An original motivation that rings true (animus to your father turning 
one into a world tyrant just doesn't hack it).

Intelligence in the villain predicates intelligent actions within the 
plot. For example punishing a messenger because he brings bad news is 
stupid and counter-productive. Even worse, not using a wand when you've 
got one in your hand.

Why concentrate solely on the hero? Why not knock off the hero's  
friends and supporters? That really would be evil and there are too 
many Weasleys anyway.

Nasty habits that chime with primitive personal fears. War doesn't do 
it, it's not aimed at you the reader *personally*; but imagining being 
ripped open and having your heart eaten can make your toes curl. So 
could selling Ginny to the Goblins as sushi-on-the-hoof, but 
controlling Belgium is a yawn.

Ranting and posturing is out.
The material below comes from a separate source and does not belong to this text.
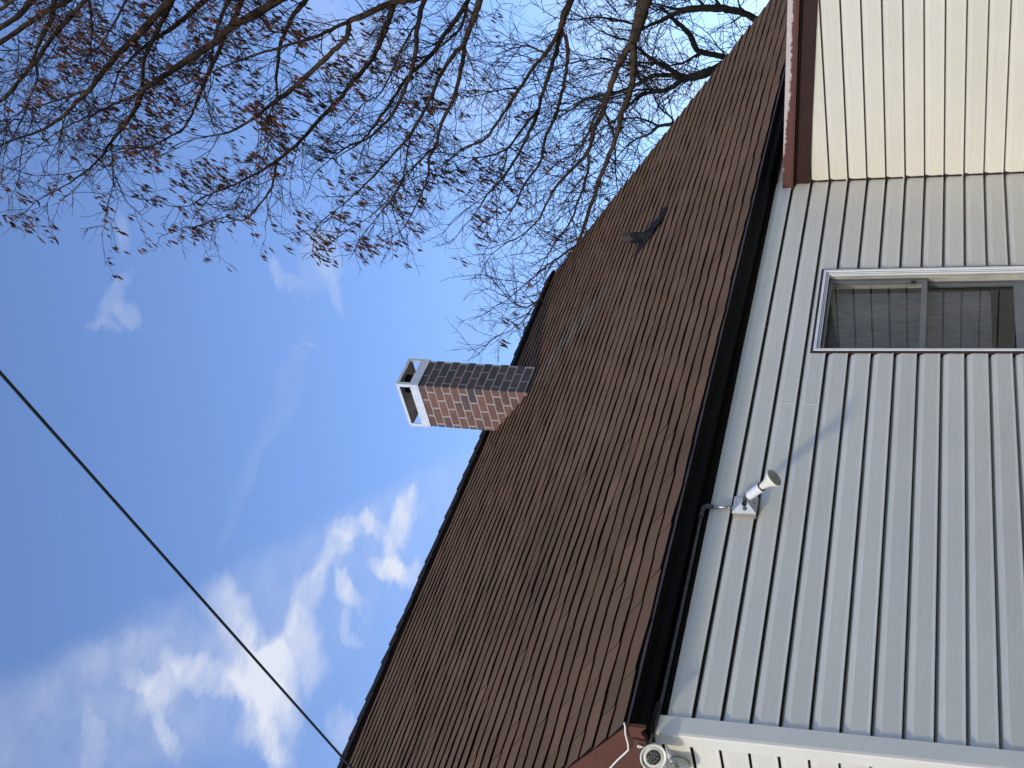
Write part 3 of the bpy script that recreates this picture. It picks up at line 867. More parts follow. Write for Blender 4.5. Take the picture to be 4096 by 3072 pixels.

Cold and implacable is in.
He might be  a nutter, but if he doesn't *appear* to be reasonable 
how's he going to attract followers?

Potential problems will be foreseen and taken into account.
He's supposed to be bright, isn't he?

If he intends "taking over" he must have some idea of why he wants it 
and what he's going to do with it when he's got it. Anybody know? It 
would help greatly if the reader knew what it was that Harry was 
actually saving from his evil clutches.

If he captures or corners the hero,  expect the hero to die except in 
*very* exceptional one-off circumstances. (The conflict of wands works 
for Harry vs Voldy;  Harry also escaping the ravening horde of DEs 
doesn't wash.)

You can probably  think of more attributes  that would enhance the 
chill factor or maybe you think Voldy  is perfectly  satisfactory as he 
is. Personally I hoped for more. Bloodless deaths are bad enough when 
you're a committed FEATHERBOA.   (After all we know there are 
spells/potions that can turn folk inside-out;   why not use them?) And 
a really lip-smackingly evil villain isn't  too much to ask for, is it?